____ Data shown

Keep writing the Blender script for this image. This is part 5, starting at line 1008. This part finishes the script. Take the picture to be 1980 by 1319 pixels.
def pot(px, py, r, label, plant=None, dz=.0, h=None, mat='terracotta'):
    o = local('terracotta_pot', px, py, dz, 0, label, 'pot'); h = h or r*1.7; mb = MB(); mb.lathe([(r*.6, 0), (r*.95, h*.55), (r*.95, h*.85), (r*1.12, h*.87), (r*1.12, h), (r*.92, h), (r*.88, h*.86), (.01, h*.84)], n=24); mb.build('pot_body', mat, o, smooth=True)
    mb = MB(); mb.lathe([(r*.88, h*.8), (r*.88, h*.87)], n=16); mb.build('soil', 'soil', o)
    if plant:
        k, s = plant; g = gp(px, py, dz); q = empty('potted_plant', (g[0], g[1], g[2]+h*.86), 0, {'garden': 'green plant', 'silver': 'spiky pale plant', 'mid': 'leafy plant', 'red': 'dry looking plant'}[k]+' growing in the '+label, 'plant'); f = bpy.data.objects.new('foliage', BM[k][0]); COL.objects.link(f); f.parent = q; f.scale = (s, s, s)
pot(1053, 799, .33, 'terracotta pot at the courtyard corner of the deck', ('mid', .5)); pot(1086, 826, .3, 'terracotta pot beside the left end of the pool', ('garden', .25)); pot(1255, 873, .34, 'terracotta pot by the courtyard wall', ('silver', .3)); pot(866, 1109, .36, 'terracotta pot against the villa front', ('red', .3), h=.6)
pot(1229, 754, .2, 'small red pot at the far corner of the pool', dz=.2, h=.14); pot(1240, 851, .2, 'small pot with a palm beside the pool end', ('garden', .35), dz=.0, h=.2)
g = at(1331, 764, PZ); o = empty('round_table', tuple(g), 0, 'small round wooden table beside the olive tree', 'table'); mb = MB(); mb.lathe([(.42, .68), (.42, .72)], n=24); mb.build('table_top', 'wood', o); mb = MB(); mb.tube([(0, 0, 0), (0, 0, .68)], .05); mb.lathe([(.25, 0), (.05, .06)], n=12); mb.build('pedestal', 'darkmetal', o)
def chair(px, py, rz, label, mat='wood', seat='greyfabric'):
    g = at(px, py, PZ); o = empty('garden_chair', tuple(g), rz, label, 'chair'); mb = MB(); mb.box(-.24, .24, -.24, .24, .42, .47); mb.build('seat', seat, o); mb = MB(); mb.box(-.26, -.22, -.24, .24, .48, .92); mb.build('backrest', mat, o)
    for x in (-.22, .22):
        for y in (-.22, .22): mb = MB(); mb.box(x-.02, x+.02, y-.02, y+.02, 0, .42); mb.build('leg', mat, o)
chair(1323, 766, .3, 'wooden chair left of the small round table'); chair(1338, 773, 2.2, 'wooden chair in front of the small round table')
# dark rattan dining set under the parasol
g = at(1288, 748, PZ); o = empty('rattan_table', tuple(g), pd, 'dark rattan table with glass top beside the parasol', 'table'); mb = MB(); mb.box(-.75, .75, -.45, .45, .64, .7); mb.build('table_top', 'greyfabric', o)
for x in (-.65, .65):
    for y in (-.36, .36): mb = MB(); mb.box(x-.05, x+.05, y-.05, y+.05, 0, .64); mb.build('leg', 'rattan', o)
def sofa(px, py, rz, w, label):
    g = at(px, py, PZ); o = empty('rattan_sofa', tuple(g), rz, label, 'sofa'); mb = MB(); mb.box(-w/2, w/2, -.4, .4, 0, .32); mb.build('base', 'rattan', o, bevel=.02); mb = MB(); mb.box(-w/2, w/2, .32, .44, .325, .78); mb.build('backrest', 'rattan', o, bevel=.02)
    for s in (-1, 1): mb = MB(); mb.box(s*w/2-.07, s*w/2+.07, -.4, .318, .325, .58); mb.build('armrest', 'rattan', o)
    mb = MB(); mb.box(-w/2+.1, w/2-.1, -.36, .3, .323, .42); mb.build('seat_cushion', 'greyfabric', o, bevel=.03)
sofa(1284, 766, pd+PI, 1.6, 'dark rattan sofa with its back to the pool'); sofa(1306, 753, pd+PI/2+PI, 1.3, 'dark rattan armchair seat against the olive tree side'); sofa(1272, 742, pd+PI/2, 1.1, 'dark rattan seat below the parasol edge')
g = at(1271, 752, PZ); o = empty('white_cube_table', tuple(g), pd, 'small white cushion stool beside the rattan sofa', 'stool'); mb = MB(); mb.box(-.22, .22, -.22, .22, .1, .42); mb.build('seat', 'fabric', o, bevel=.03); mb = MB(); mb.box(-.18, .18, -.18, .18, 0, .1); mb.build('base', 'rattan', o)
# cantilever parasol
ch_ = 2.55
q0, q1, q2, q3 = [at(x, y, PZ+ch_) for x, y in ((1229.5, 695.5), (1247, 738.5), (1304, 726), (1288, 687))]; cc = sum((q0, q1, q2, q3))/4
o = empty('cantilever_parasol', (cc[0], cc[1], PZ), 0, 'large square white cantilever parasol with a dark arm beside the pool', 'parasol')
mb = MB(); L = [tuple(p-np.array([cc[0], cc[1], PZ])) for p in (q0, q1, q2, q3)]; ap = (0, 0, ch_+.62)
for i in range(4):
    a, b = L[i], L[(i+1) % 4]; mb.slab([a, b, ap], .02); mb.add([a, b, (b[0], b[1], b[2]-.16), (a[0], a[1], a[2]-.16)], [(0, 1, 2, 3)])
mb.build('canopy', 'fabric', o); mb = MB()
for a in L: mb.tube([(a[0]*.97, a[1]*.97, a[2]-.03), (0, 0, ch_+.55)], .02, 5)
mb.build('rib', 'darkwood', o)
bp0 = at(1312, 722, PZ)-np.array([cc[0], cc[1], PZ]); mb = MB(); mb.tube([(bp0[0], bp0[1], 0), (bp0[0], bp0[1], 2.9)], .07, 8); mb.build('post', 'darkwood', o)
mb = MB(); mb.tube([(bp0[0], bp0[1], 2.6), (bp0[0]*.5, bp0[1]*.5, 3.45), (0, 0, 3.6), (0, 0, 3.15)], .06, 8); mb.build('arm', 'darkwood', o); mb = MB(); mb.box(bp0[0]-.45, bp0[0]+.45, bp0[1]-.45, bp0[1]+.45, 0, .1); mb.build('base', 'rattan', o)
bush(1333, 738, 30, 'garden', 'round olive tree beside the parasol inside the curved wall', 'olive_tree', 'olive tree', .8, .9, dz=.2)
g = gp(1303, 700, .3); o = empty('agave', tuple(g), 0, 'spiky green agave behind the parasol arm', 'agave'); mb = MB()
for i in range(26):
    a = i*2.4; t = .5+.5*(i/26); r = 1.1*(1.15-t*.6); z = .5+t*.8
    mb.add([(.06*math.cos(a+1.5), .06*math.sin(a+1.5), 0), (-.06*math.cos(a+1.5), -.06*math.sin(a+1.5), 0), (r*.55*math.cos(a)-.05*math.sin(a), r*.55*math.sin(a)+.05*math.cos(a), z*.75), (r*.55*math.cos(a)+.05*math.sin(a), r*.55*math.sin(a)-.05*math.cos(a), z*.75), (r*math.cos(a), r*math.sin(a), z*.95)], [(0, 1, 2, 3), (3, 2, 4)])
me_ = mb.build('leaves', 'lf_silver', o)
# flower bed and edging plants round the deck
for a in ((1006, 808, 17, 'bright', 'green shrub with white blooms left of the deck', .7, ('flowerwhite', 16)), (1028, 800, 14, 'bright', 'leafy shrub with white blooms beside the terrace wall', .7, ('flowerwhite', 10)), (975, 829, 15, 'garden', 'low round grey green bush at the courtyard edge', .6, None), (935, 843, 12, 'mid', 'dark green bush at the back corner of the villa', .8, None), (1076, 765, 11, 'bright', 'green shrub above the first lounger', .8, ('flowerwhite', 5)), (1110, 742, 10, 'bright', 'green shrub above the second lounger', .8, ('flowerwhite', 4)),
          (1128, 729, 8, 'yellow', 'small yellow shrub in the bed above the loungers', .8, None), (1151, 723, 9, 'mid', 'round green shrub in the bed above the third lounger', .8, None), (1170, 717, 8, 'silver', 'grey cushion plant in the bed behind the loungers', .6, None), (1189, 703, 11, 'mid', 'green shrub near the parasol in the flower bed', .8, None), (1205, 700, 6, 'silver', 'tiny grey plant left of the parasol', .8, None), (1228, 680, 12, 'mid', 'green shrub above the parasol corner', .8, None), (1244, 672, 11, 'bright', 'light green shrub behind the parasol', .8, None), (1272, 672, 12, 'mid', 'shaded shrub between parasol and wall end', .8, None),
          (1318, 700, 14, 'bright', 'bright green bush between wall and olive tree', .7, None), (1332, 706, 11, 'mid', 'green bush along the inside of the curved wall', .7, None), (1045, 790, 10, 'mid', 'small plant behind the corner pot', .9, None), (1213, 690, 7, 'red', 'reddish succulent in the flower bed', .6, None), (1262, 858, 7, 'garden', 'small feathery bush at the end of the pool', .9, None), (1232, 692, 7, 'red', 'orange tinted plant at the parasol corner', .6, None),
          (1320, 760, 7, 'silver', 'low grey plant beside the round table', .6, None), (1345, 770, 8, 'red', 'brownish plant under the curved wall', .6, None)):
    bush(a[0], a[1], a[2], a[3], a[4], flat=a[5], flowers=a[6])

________
____ Data shown

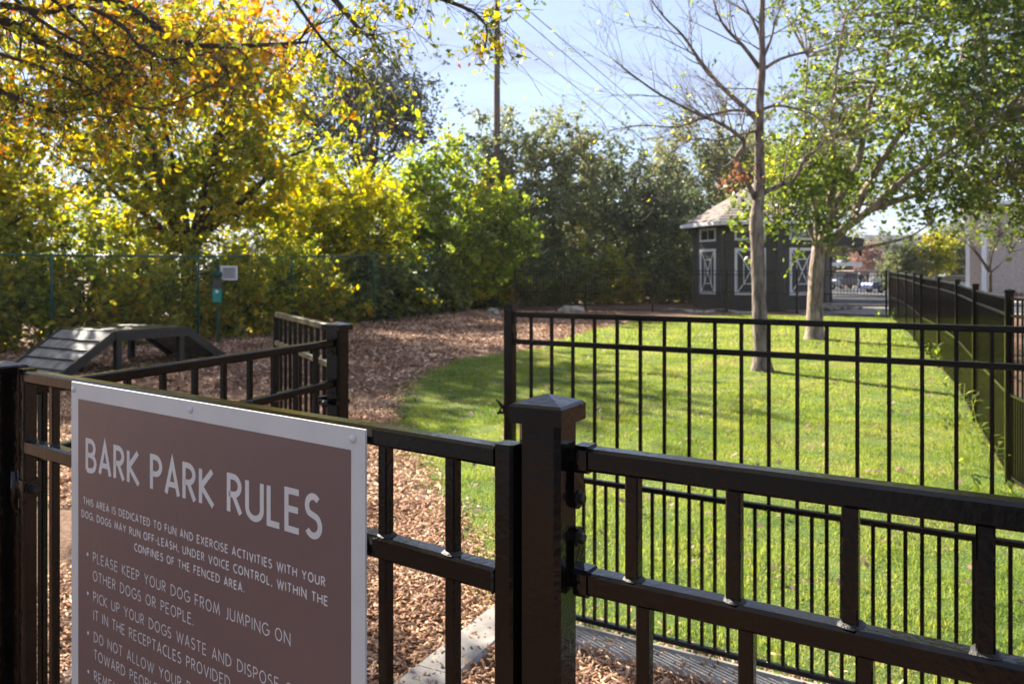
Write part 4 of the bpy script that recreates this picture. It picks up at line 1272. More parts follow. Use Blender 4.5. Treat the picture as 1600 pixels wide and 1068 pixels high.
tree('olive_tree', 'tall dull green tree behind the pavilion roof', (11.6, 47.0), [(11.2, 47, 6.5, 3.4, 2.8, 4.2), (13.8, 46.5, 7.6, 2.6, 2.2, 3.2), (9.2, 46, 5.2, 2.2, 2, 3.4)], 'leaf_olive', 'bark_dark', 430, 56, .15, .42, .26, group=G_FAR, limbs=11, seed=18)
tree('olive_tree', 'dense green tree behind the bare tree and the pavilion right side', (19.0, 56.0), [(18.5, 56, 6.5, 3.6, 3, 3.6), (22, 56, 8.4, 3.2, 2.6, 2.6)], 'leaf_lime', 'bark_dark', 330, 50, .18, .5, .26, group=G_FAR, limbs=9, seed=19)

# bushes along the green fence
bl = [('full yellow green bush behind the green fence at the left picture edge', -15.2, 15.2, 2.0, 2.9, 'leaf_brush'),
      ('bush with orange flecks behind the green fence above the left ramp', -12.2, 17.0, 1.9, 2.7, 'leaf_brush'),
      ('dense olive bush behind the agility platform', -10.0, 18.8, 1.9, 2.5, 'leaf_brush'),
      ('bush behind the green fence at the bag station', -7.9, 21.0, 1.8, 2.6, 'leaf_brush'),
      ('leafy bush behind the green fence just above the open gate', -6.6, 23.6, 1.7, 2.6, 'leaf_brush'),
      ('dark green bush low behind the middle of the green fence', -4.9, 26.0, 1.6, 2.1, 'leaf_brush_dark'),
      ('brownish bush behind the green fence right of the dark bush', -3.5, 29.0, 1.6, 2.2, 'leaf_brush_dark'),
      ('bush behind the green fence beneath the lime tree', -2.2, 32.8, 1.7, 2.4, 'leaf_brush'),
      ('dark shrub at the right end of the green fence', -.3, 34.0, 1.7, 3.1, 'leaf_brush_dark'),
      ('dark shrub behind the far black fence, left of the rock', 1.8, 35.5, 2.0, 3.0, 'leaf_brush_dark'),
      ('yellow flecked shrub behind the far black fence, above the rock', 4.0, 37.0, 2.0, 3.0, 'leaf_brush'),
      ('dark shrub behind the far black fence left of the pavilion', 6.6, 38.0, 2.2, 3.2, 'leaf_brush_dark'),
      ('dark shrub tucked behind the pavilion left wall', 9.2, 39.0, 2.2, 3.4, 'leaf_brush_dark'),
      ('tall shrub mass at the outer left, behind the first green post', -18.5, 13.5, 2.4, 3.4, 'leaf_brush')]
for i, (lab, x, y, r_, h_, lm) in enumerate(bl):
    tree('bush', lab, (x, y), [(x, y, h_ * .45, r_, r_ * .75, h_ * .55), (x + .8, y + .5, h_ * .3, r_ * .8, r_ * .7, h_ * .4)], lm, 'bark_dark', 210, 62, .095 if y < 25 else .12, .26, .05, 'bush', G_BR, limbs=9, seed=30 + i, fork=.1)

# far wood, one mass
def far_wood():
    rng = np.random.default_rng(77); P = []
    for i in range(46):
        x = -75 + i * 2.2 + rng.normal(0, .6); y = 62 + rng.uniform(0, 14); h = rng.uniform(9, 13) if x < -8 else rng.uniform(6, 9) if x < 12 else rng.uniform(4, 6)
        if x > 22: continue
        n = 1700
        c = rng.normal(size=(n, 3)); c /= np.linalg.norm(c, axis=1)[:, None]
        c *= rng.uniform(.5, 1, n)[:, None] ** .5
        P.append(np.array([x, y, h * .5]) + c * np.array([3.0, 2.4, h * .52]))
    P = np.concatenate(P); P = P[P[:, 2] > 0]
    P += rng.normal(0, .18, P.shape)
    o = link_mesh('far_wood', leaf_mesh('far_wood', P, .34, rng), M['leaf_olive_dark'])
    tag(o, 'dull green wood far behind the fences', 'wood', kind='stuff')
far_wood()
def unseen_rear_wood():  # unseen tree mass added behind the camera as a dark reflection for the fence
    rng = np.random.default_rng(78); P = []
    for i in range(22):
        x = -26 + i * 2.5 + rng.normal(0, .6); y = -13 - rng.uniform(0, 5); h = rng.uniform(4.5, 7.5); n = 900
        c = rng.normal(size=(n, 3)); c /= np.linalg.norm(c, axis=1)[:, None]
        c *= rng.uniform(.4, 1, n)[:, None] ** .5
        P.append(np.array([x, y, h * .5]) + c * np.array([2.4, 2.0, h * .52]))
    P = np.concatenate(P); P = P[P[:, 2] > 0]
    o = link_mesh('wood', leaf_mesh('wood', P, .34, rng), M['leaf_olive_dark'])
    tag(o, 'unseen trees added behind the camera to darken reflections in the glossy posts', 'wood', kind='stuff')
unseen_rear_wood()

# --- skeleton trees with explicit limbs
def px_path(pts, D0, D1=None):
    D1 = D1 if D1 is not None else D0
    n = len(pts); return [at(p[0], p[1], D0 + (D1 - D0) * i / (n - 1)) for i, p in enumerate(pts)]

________

• **Description of the task**
Check every line of the data, and copy the ones that contain "part".

• **Answer to the task**
Keep writing the Blender script for this image. This is part 5, starting at line 1008. This part finishes the script. Take the picture to be 1980 by 1319 pixels.
Write part 4 of the bpy script that recreates this picture. It picks up at line 1272. More parts follow. Use Blender 4.5. Treat the picture as 1600 pixels wide and 1068 pixels high.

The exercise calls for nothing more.